Yeah, I generally like most of the stuff that goes into Python, but I have to admit I can't really see the usefulness in this (or, at least, enough usefulness to warrant making it standard).

One of the PEP's developers, Lysandros, presented this in our local meetup, so I am passingly familiar with it, but still, I might be missing something.

I guess the crux of it is that I don't understand why it's `t"some string"` instead of `Template("some string")`. What do we gain by the shorthand?

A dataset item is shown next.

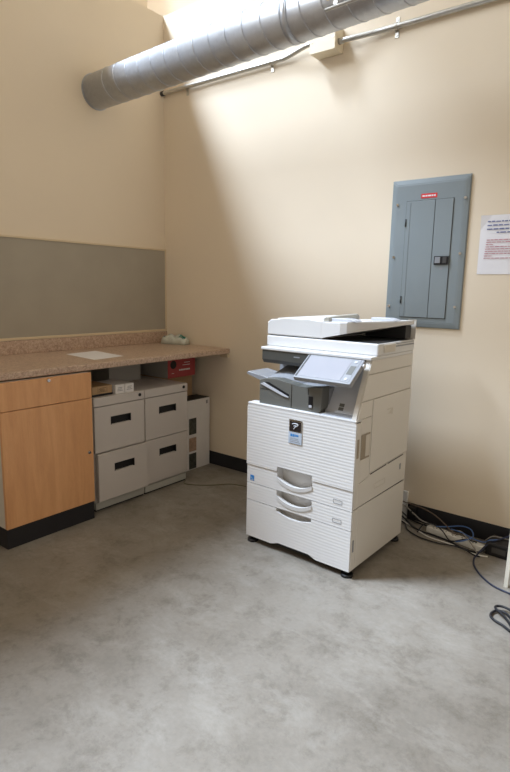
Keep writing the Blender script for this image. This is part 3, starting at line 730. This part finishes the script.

zahlman 8 days ago | parent | next [-]

> What do we gain by the shorthand?

Because it's new syntax, it allows for parsing the literal ahead of time and eagerly evaluating the substitutions. Code like

    bar = 42
    spam = t"foo {bar*bar} baz"
essentially gets translated into

    bar = 42
    spam = Template("foo ", Interpolation(bar*bar), " baz")
That is: subsequent changes to `bar` won't affect the result of evaluating the template, but that evaluation can still apply custom rules.
stavros 7 days ago | parent [-]

Ah OK, I see what you mean, so they're basically an f-string that hasn't been "baked in" yet, and you can still access all its parameters. That's pretty cool.

zahlman 7 days ago | parent [-]

Yes, that's also a fine way to describe it IMO.

illegally 8 days ago | parent | prev [-]

I guess this could be useful in SQL for escaping values, I saw a project on the comments here.

With templates:

  mysql.execute(t"DELETE FROM table WHERE id={id} AND param1={param1}")
Without templates:

  mysql.execute("DELETE FROM table WHERE id=%s AND param1=%s", [id, param1])
So one less argument to pass if we use templates.

But yeah it does seem a bit confusing, and maybe kinda not pythonic? Not sure.

zahlman 8 days ago | parent [-]

SQL templating is one of the explicitly cited motivating use cases.